While atomic tests ended before his birth in 1955 on Ebeye in the Kwajalien Atoll—an atoll is a group of islands surrounding a lagoon—Shem said his parents and grandparents told of red sunrises when bombs exploded and of fishermen who became sick and died after powder fell on them while they were in their boats.

“We pray for those affected,” Shem said.

The United States has provided some compensation for people from the northern islands, but negotiations are still underway, and people continue to be sick, he said.  A bill in the U.S. Senate would increase funding for nuclear waste cleanup, health care, relocated people and those who cleaned contaminated sites.

When Shem was young, his family moved from Kwajalien Atoll, which has a U.S. military base, to the Ailuk Atoll, where he attended elementary school. 

Shem graduated in 1974 from high school in the capitol, Majuro.  After vocational studies in the Palau Islands, he spent two years studying at Filandia University in Hancock, Mich., to be a secondary school teacher.  Returning to Majuro, he finished studies at the College of the Marshall Islands in 1980.  He taught in elementary and secondary schools there from 1983 to 2002.

When he married in 1985, he said, “I took Jesus to be my Lord and decided to be a pastor, too.”

In 1994, he became assistant pastor of the Marshall Islands Congregational United Church of Christ, which he did along with teaching, until he moved to Kona, Hawaii, to teach high school, including English as a second language.  He and Lise have two married children in Hawaii. 

Shem worked last year as a substitute teacher for Spokane public schools and now provides home care for two senior men through Senior Helpers in Spokane Valley, two hours a day.  He helps with meals, transportation and personal needs.

Members visited several churches before deciding to hold services and activities in their own language at Trinity United Methodist.

The church’s women’s program meets Thursdays in the home of the pastor Aimokwe Hisaiah, whom the UCCMI sent last November.  There is a program for children and youth.

“After our worship from 1:30 to 4 p.m., we have activities and share foods,” Shem said.

The church has about 40 members.  On Sundays 60 to 100 attend with about 100 children. 

For birthdays, Constitution Day May 1 and other celebrations, people in the churches and wider community gather for feasts, singing and dancing.
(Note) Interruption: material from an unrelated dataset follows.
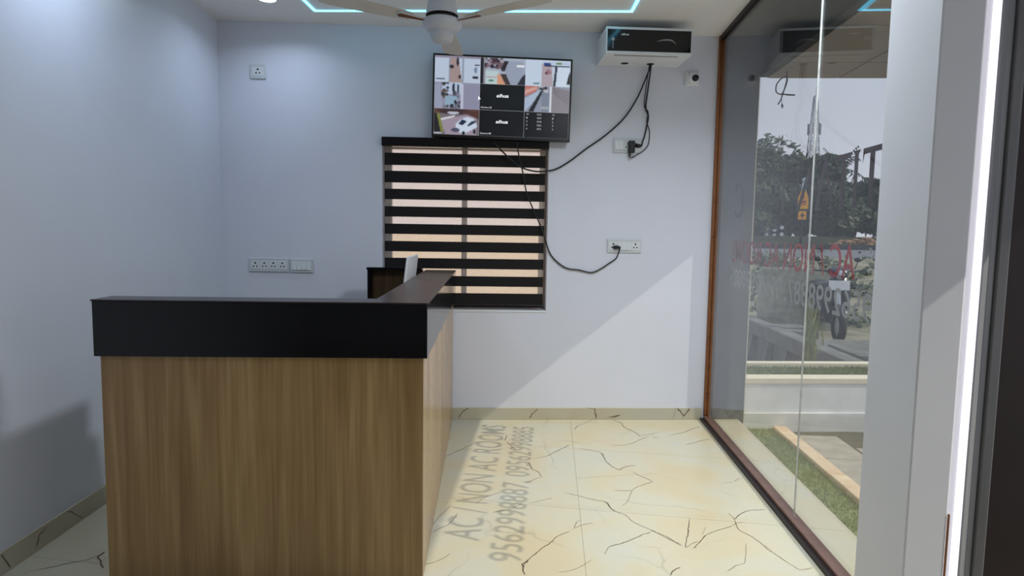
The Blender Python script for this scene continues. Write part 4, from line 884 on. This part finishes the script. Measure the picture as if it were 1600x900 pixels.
r = random.Random(5); rb = MB()
for i in range(90):
    x, y = r.gauss(0, .9), r.gauss(0, .45); h = max(0.02, .42-.3*abs(x)/1.3)*r.random(); R_ = r.uniform(.07, .17)
    bm = bmesh.new(); bmesh.ops.create_icosphere(bm, subdivisions=1, radius=R_)
    vs = [Vector((v.co.x*r.uniform(.7, 1.3)+x, v.co.y*r.uniform(.7, 1.3)+y, v.co.z*.7+h)) for v in bm.verts]; rb.add(vs, [tuple(v.index for v in f.verts) for f in bm.faces]); bm.free()
o = rb.build('rubble_heap', M['stone'], loc=(18.4, 38.3, 1.06)); stuff(o); tag(o, 'heap of orange-brown broken stones at the roadside', 'rubble')
for i, (x, h) in enumerate(((13.3, .5), (13.75, .4), (14.2, .62))):
    t = thing('marker_block', '%s black and white kerb marker block across the road' % ('tallish leftmost', 'shortest middle', 'tallest right-hand')[i], 'marker', (x, 39.9, 1.5), 0, 'kerb marker blocks across the road')
    for k in range(3): MB().box(-.09, .09, -.09, .09, h/3*k+.001, h/3*(k+1)).build('stripe', M['white'] if k % 2 == 0 else M['black'], t)

def crown(cx, cz, rx, rz, n, size, seed, ry=None, lumps=9):
    r = random.Random(seed); mb = MB(); ry = ry or rx
    L = [(r.uniform(-.6, .6), r.uniform(-.6, .6), r.uniform(-.55, .6), r.uniform(.35, .62)) for _ in range(lumps)]
    for _ in range(n):
        l = r.choice(L); d = Vector((r.gauss(0, 1), r.gauss(0, 1), r.gauss(0, 1))).normalized()*l[3]*r.uniform(.75, 1.05)
        p = Vector(((l[0]+d.x)*rx, (l[1]+d.y)*ry, cz+(l[2]+d.z)*rz))
        u = Vector((r.gauss(0, 1), r.gauss(0, 1), r.gauss(0, 1))).normalized(); v = u.orthogonal().normalized(); s = size*r.uniform(.6, 1.3)
        mb.add([p-u*s, p+v*s*.6, p+u*s, p-v*s*.6], [(0, 1, 2, 3)])
    return mb
TR = [  # x, y, height, half width, material, label
 (13.2, 43, 5.6, 2.2, 'leaf2', 'rounded mid-green tree behind the road, at the left edge of the glass view'),
 (15.9, 52, 7.4, 3.4, 'leaf3', 'pale hazy wide-crowned tree behind the road, left of the tower'),
 (17.0, 43.5, 5.4, 2.2, 'leaf1', 'dark bushy tree just left of the palm'),
 (20.9, 45, 4.4, 2.2, 'leaf1', 'low dark leafy tree just right of the palm'),
 (22.9, 43, 3.6, 2.0, 'leaf2', 'low mid-green tree right of the palm, under the sky gap'),
 (10.9, 45, 5.6, 2.4, 'leaf1', 'dark tree mostly hidden behind the outer pier'),
 (25.0, 44, 7.4, 1.7, 'leaf1', 'tall dark tree standing against the column edge'),
 (15.6, 41, 3.2, 2.0, 'leaf1', 'low dark bush under the hazy wide-crowned tree'),
 (18.9, 41, 3.0, 2.0, 'leaf2', 'low mid-green bush under the palm'),
 (21.8, 40.7, 2.9, 1.9, 'leaf1', 'low dark bush left of the rubble heap'),
 (12.6, 41, 3.0, 2.0, 'leaf2', 'low mid-green bush behind the marker blocks')]
for i, (x, y, h, w_, m, lb) in enumerate(TR):
    t = thing('tree' if h > 3.5 else 'bush', lb, 'tree' if h > 3.5 else 'bush', (x, y, 1.50), 0, 'trees and bushes beyond the road')
    stuff(crown(0, h*.50, w_*1.15, h*.50, 5200 if h > 4 else 3200, .26, 20+i, w_*.7, 14 if h > 4 else 10).build('crown', M[m], t))
    MB().tube([(0, 0, -.1), (.1, 0, h*.35), (0, .1, h*.7)], [.16, .12, .05], 7).build('trunk', M['bark'], t)
pt = thing('palm_tree', 'dark coconut palm standing up between the trees beyond the road', 'palm', (19.0, 43.5, 1.50))
MB().tube([(0, 0, -.1), (.1, 0, 2.5), (.0, 0, 4.5)], [.2, .15, .12], 8).build('trunk', M['bark'], pt)
for k in range(15):
    a = 2*pi*k/15+.3*r.random(); el = r.uniform(.05, 1.25); L = r.uniform(1.7, 2.4); mb = MB(); P = []
    for i in range(9):
        t_ = i/8; P.append(Vector((cos(a)*L*t_*cos(el)*(1-.15*t_), sin(a)*L*t_*cos(el), 4.5+L*t_*sin(el)-1.1*t_*t_*cos(el))))
    mb.tube(P, [.03*(1-i/9)+.006 for i in range(9)], 4)
    for i in range(1, 9):
        for s_ in (-1, 1):
            n = Vector((-sin(a), cos(a), 0))*s_; tp = P[i]+n*.42*sin(pi*(.15+.8*i/9))+Vector((0, 0, -.22)); d = (P[i]-P[i-1])*.35
            mb.add([P[i]-d, P[i]+d, tp+d*1.6], [(0, 1, 2)])
    mb.build('frond', M['leaf1'], pt)
tw = thing('lattice_tower', 'tall grey steel lattice mast far beyond the trees', 'tower', (47.6, 120, 1.50))
HT = 25.8
def half(z): return 1.35*(1-z/HT)+.28
cs = [(-1, -1), (1, -1), (1, 1), (-1, 1)]
for s_ in cs: MB().tube([(s_[0]*half(0), s_[1]*half(0), -.05), (s_[0]*half(HT), s_[1]*half(HT), HT)], .07, 5).build('leg', M['steel'], tw)
n = 16
for i in range(n):
    za, zb_ = HT*i/n, HT*(i+1)/n; mb = MB()
    for k in range(4):
        a, b = cs[k], cs[(k+1) % 4]
        mb.tube([(a[0]*half(za), a[1]*half(za), za), (b[0]*half(zb_), b[1]*half(zb_), zb_)], .035, 4); mb.tube([(b[0]*half(za), b[1]*half(za), za), (a[0]*half(zb_), a[1]*half(zb_), zb_)], .035, 4); mb.tube([(a[0]*half(zb_), a[1]*half(zb_), zb_), (b[0]*half(zb_), b[1]*half(zb_), zb_)], .035, 4)
    mb.build('brace_panel', M['steel'], tw)
an = MB()
for k in range(6):
    a = 2*pi*k/6; an.box(-.12, .12, -.05, .05, HT-7, HT-5, Matrix.Translation((1.1*cos(a), 1.1*sin(a), 0)) @ Matrix.Rotation(a, 4, 'Z'))
an.tube([(0, 0, HT-.1), (0, 0, HT+1.6)], .05, 5); an.build('antenna', M['steel'], tw)

# unseen wall added behind the curtained window, turned sunward to brighten the blind
nb = thing('blind_bounce_wall', 'unseen peach and pink-white wall added to bounce sunlight through the sheer blind', 'wall', (-2.0, 8.2, -0.3), radians(50))
MB().box(-3.6, 3.6, 0, 0.2, 0, 1.70).build('painted_wall', M['peach'], nb)
MB().box(-3.6, 3.6, 0, 0.2, 1.7005, 4.2).build('upper_wall', M['pinkwhite'], nb)
MB().box(-3.7, 3.7, -0.05, 0.25, 4.201, 4.3).build('coping', M['cap'], nb, bevel=.01)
Marshallese men in Spokane work in various factory jobs.  Many are looking for full-time jobs.  The women who work do housekeeping or restaurant jobs, said Shem, who has been in the United States more than five years and seeks to be a citizen.

“The church is an important part of our culture and customs in the Marshall Islands.  When missionaries from the American Board for Foreign Mission came in 1857, they negotiated with the chiefs, and everyone became part of the church.

From the start, the Marshall Islanders did the mission work.

When the United Church of Christ formed in 1957, the Marshallese church took that name. 

The UCCMI has congregations in Los Angeles, Honolulu and Eugene, Ore.  It is affiliated with the Wider Church Ministry of the UCC and the Division of Overseas Ministries of the Christian Church (Disciples of Christ).